Producers and directors have long reported resistance from municipal officials and ordinary people when films – especially those made by non-locals – show a place in a bad light. Political leaders in Beijing are wary of antagonism emerging if real cities are portrayed as places where corruption and crime are allowed to fester – even if the state were to ride in and save the day at the climax of such films.

A still from Angels Wear White.

After an extensive tour of the inter­national festival circuit (including a competition berth at Venice, screenings at Toronto and Tokyo Filmex, and a best director prize at Taiwan’s Golden Horses Awards), Angels Wear White opened in China on November 24 to near-universal acclaim, its ratings on online movie portals consistently above 8.5 out of 10.

While it takes place in summer and unfolding mostly in a brightly lit school and a cheerful beachside hotel, Angels Wear White is relentlessly harsh in exploring social mores in a modern Chinese city.

 

Qu’s latest work is not the only recent movie forced to hide its geographical setting – and the majority of such films are, unsurpri­singly, vice-filled noir.

In Xin Yukun’s Wrath of Silence (2017), for instance, a mobster and a miner do battle in an imaginary province represented by a fictional prefix seen on the number plates of cars in the film. (The non-existent Chinese character resembles the one standing for “Meng”, or Inner Mongolia.)

A still from Cai Chengjie’s Shaman. Picture: FIRST International Film Festival

Location-revealing registration plates were also an issue for indie filmmaker Cai Chengjie and his directorial debut, Shaman (2017), which centres on a young widow’s sudden acquisition of supernatural powers, and the praise and then persecution she receives because of it.

Cai had to “block out some number plates” because – with his depiction of superstitious people and brutal officials – some would have been anxious about being seen as the subject of his satire.

 

Even mainstream blockbusters are some­times forced to obscure geographical details. It’s widely known that Feng Xiaogang’s Youth (2017), for example, is based partly on novelist Yan Geling’s personal experiences when serving in the army during the 1979 Sino-Vietnamese war.
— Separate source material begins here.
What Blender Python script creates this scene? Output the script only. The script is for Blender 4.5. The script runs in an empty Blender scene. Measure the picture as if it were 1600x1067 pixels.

A still from Feng Xiaogang’s Youth.

The director has said his film was made to pay tribute to casualties of that war, and to teach a new generation about an uncelebrated episode in contemporary Chinese history. In the film, however, young soldiers are shown in a military barracks in an unnamed city in southern China, and then fighting a war against largely unseen enemies from an unidentified country.

All this correlates with reports of officials having doubts about Feng’s film, which was originally slated for release on October 1 but will now hit screens on December 15, for evoking skirmishes with Vietnam just as President Xi Jinping was preparing to embark on his November state visit to Hanoi.

Being the cinephile that he is, Xi could, of course, have blamed it all on an invasion by Binhai.